CAFEC is currently focusing on eight landscapes covering 29 million hectares of land; six in the Democratic Republic of the Congo and two in the Republic of Congo. These landscapes, which represent some of the most important ecosystems found across the vast Congo Basin, are considered areas of high conservation value for a range of endangered flora and fauna.

USAID’s implementing partners – the African Wildlife Foundation, Wildlife Conservation Society and the World Wildlife Fund – protect and manage these landscapes by engaging with local communities, local and national governments, regional agencies and private stakeholders to develop and implement plans and pursue approaches that recognize traditional hierarchies and activities while at the same time balancing the environmental and economic needs of each area.

CAFEC focuses on combating wildlife trafficking, sustainable hunting and bushmeat harvesting, and tackling drivers of deforestation impacting each of the eight landscapes by improving the capacity of relevant authorities to implement and enforce wildlife strategies and laws, building local capacity to address conservation threats and improving wildlife security, enhancing the forest management capacity to monitor illegal activities in protected areas and bushmeat transportation corridors, and reducing bushmeat consumption and its commercial trade.
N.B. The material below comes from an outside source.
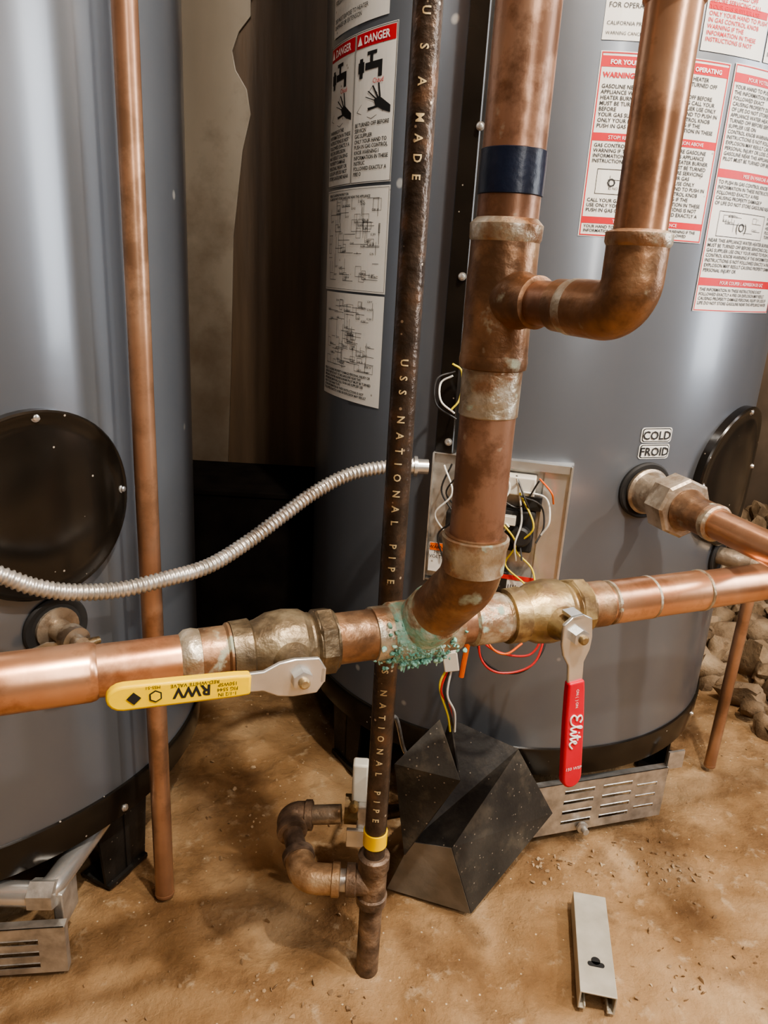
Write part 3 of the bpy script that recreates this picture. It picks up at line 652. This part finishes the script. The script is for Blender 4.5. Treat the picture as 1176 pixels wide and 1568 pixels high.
for nm,st in (('E',[(.009,.011),(.006,.013),(.002,.0115),(.003,.008),(.006,.007),(.002,.006),(.0,.003),(.003,.0),(.008,.001),(.011,.004)]),
    ('l',[(.011,.004),(.0145,.010),(.015,.013),(.0133,.012),(.0125,.004),(.0135,.0005),(.016,.003)]),
    ('i',[(.016,.003),(.018,.007),(.0178,.002),(.019,.0005),(.021,.003)]),('dot',[(.0193,.0098),(.0198,.0106)]),
    ('t',[(.021,.003),(.0245,.012),(.0235,.004),(.024,.0005),(.0265,.003)]),('bar',[(.0215,.0085),(.027,.009)]),
    ('e',[(.0265,.003),(.030,.006),(.0295,.0078),(.0275,.006),(.0275,.002),(.030,.0),(.0345,.003)])):
    tube('script_'+nm,curve_pts([S0+tx*a*1.1+ty*b for a,b in st],6),.0009,white_ink,seg=8)
flat_text('grip_text_wsp','150 WSP',.0050,so+ua*.148,p_,UZ,white_ink)
flat_text('grip_text_on','ON (  ) ON',.0042,so+ua*.066-ty*.001,tx,ty,white_ink)

grp('copper_drop_pipe')
tube('drop_pipe',[(-.260,.770,.004),(-.260,.770,2.20)],.0120,copper_brown,seg=32)
rev('pipe_mouth',(-.260,.770,.0035),(0,0,1),[(0,.0121),(.001,.0125),(.004,.0125),(.005,.0121)],copper_brown)
rev('pipe_coupling',(-.260,.770,2.0),(0,0,1),[(0,.012),(.001,.0138),(.05,.0138),(.051,.012)],copper_dark)
grp('copper_drop_pipe.001')
tube('relief_drop',fillet([(.552,1.02,.43),(.600,1.110,.42),(.600,1.115,.004)],.03),.0095,copper_brown,seg=24)
rev('relief_mouth',(.600,1.115,.0035),(0,0,1),[(0,.0096),(.001,.010),(.004,.010),(.005,.0096)],copper_brown)

# ------------------------------------------------------------------ gas line
grp('gas_pipe')
GX,GY=.0115,.684
tube('gas_riser',[(GX,GY,.155),(GX,GY,2.34)],.0122,iron,seg=48)
rev('yellow_band',(GX,GY,.182),(0,0,1),[(0,.0123),(.0005,.0137),(.0185,.0137),(.019,.0123)],yellow,seg=36)
rev('tee',(GX,GY,.098),(0,0,1),[(0,.015),(.001,.0178),(.012,.0182),(.014,.0163),(.048,.0163),(.052,.0182),(.068,.0182),(.070,.015)],iron_rust,seg=32)
rev('tee_side',(GX,GY,.128),(-1,0,0),[(0,.016),(.018,.0165),(.020,.0185),(.030,.0185),(.031,.013)],iron_rust,seg=32)
tube('drip_leg',[(GX,GY,-.012),(GX,GY,.10)],.0134,iron_rust,seg=32)
E1=V((-.068,.684,.127)); E2=V((-.100,.778,.134))
rev('nipple_a',(GX,GY,.127),(-1,0,0),[(.025,.0125),(.06,.0125)],steel,seg=28)
tube('elbow_a',fillet([(-.030,.684,.127),E1,E1+(E2-E1).normalized()*.034],.020),.0172,iron_orange,seg=28)
rev('elbow_a_bead',(-.036,.684,.127),(1,0,0),[(0,.0172),(.001,.0192),(.009,.0192),(.010,.0172)],iron_orange,seg=28)
dd=(E2-E1).normalized()
rev('elbow_a_bead_b',E1,dd,[(.026,.0172),(.027,.0192),(.036,.0192),(.037,.015)],iron_rust,seg=28)
tube('nipple_b',[E1+dd*.03,E2-dd*.02],.0125,iron_rust,seg=24)
tube('elbow_b',fillet([E2-dd*.032,E2,E2+V((.032,0,.002))],.018),.0168,iron_rust,seg=28)
rev('elbow_b_bead',E2,V((1,0,.06)),[(.022,.0168),(.023,.0188),(.031,.0188),(.032,.013)],iron_rust,seg=28)
rev('elbow_b_bead_b',E2,-dd,[(.022,.0168),(.023,.0188),(.031,.0188),(.032,.013)],iron_rust,seg=28)
tube('nipple_c',[E2+V((.02,0,.001)),E2+V((.068,0,.006))],.0122,brass_grey,seg=24)
A=Acc()
def down_text(s,z,size=.0095,cs=2.75):
    v,f=text_geo(s,size,'LEFT',cs,1,.0002,sub=2); th=-4
    A.put([cyl((GX,GY),.01262,th+math.degrees((q[1]-size*.35)/.0122),z-q[0]) for q in v],f)
down_text('USS NATIONAL PIPE',.727)
down_text('USS NATIONAL PIPE',.440)
down_text('U S A MADE',1.00)
A.make('pipe_stencil',gold_ink,smooth=False)
grp('gas_control_valve')
box('valve_block',(.006,.790,.136),(.036,.045,.050),steel,bev=.003)
box('valve_solenoid',(-.010,.785,.188),(.020,.018,.056),plastic_w,bev=.003)
box('valve_plate',(.000,.765,.116),(.048,.006,.026),chrome,bev=.001)
rev('valve_inlet_hex',(-.012,.786,.142),(-1,0,0),[(-.002,.0185),(.016,.0185)],brass,seg=8)
rev('valve_pressure_tap',(-.016,.770,.162),(0,-1,.2),[(0,.006),(.010,.006),(.012,.003)],brass,seg=10)
rev('valve_cap',(.010,.80,.160),(0,0,1),[(0,.012),(.012,.012),(.014,.009),(.03,.009)],plastic_w,seg=20)
tube('gas_manifold',fillet([(.018,.795,.13),(.05,.84,.10),(.12,.96,.07)],.03),.009,iron,seg=20)
tube('pilot_tube',curve_pts([(.004,.79,.20),(.008,.80,.235),(.03,.85,.24),(.05,.90,.15),(.08,.95,.09)],8),.003,steel,seg=10)

# ------------------------------------------------------------------ flexible conduit
grp('flexible_metal_conduit')
ctrl=[(-1.2,.40,1.9),(-1.0,.38,1.2),(-.75,.43,.75),(-.60,.50,.60),(-.50,.54,.550),(-.42,.585,.530),(-.365,.620,.520),(-.329,.640,.498),(-.301,.660,.485),(-.267,.690,.476),(-.230,.720,.477),(-.191,.760,.479),(-.155,.800,.495),(-.122,.830,.517),(-.087,.860,.540),(-.049,.880,.559),(-.010,.892,.568),(.030,.900,.571)]
cp=curve_pts(ctrl,14)
L=[0]
for i in range(1,len(cp)): L.append(L[-1]+(cp[i]-cp[i-1]).length)
step=.00135; n=int(L[-1]/step); pts=[];rs=[];j=0
for i in range(n+1):
    s=i*step
    while j<len(L)-2 and L[j+1]<s: j+=1
    t=(s-L[j])/max(1e-9,(L[j+1]-L[j])); pts.append(cp[j].lerp(cp[j+1],min(1,t)))
    ph=(i%4)/4; rs.append(.0072+(.0016 if ph in(.25,.5) else 0.0))
tube('conduit_armour',pts,rs,conduit_m,seg=18,sharp=50)
rev('conduit_connector',(.022,.8995,.5705),(1,.08,0),[(0,.0105),(.012,.0105),(.012,.013),(.016,.013),(.016,.0095),(.030,.0095)],chrome,seg=20)
rev('connector_screw',(.028,.893,.577),(0,-.8,.6),[(0,.004),(.006,.004)],chrome,seg=10)

# ------------------------------------------------------------------ strut channel on the floor
grp('metal_strut_channel')
a0=V((.303,.786,.001)); a1=V((.278,.640,.001)); ul=(a0-a1).normalized(); uw=V((ul.y,-ul.x,0)); L_=(a0-a1).length
w=.021;h=.026;t=.0022
prof=[(-w,0),(-w,h),(w,h),(w,0),(w-.009,0),(w-.009,.006),(w-.009+t,.006),(w-.009+t,t),(w-t,t),(w-t,h-t),(-w+t,h-t),(-w+t,t),(-w+.009-t,t),(-w+.009-t,.006),(-w+.009,.006),(-w+.009,0)]
prism('channel_profile',prof,a1,uw,UZ,ul,0,L_,beige_steel,bev=.0008)
rev('slot_hole',a1+ul*.045+V((0,0,h)),UZ,[(-.0005,.0055),(.0003,.0055)],black_ink,seg=20)
prism('slot_hole_b',rr(-.010,.010,-.0035,.0035,.0034),a1+ul*.040+V((0,0,h)),uw,ul,UZ,-.0002,.0003,black_ink)

# ------------------------------------------------------------------ lights
def light(name,kind,loc,energy,size,color,target=None,sy=None):
    l=bpy.data.lights.new(name,kind); l.energy=energy; l.color=color
    if kind=='AREA':
        l.size=size
        if sy: l.shape='RECTANGLE'; l.size_y=sy
    else: l.shadow_soft_size=size
    o=bpy.data.objects.new(name,l); bpy.context.collection.objects.link(o); o.location=loc
    if target is not None: o.rotation_euler=(V(target)-V(loc)).to_track_quat('-Z','Y').to_euler()
light('bulb_key','POINT',(.42,.05,2.05),115,.03,(1,.93,.82))
light('bulb_side','POINT',(1.45,.0,1.95),72,.03,(1,.91,.79))
light('gap_fill_light','POINT',(-.12,-.35,2.0),16,.05,(1,.94,.86))  # added fill to brighten the panel between the heaters
light('streak_light','AREA',(.56,-.50,1.50),9,.07,(1,.97,.92),(.30,.9,1.50),1.1)  # added strip light, draws the vertical streak on the right heater
light('reflection_light_right','AREA',(1.9,.60,1.35),26,.45,(.92,.96,1.0),(-.6,.8,1.1),1.4)  # added area light for the bright reflections on the left heater
w=bpy.data.worlds.new('World'); scene.world=w; w.use_nodes=True
w.node_tree.nodes['Background'].inputs[0].default_value=(.6,.55,.5,1); w.node_tree.nodes['Background'].inputs[1].default_value=.10

# ------------------------------------------------------------------ camera
cd=bpy.data.cameras.new('camera'); cam=bpy.data.objects.new('camera',cd); bpy.context.collection.objects.link(cam)
cd.sensor_fit='VERTICAL'; cd.sensor_height=36; cd.lens=1444/2000*36; cd.clip_start=.02
rt=V((.9983,-.0581,0)).normalized(); upv=V((0.0553,0.9496,0.3083)).normalized(); fw=upv.cross(rt)
Rm=Matrix((rt,fw,upv)); 
cam.matrix_world=Matrix.Translation((0,0,.8))@Rm.to_4x4()
scene.camera=cam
CAFEC supports partner governments in Central Africa to build their capacity to better protect their natural resources, particularly national parks and wildlife reserves where most of the wildlife poaching and trafficking, estimated to be the fourth largest black market in the world and worth billions annually, takes place.

At the country level, CAFEC partners with government agencies, civil society groups, and local communities to develop and strengthen local, subnational and national capacity for sustainable forest management, biodiversity conservation, and climate change mitigation.

CAFEC collaborates with national REDD+ coordination units to design and implement pilot REDD+ activities that take advantage of USAID’s long-term presence in the landscapes. And CAFEC assists local organizations to ensure broad-based, gender-balanced, and inclusive participation in managing community-based natural resources.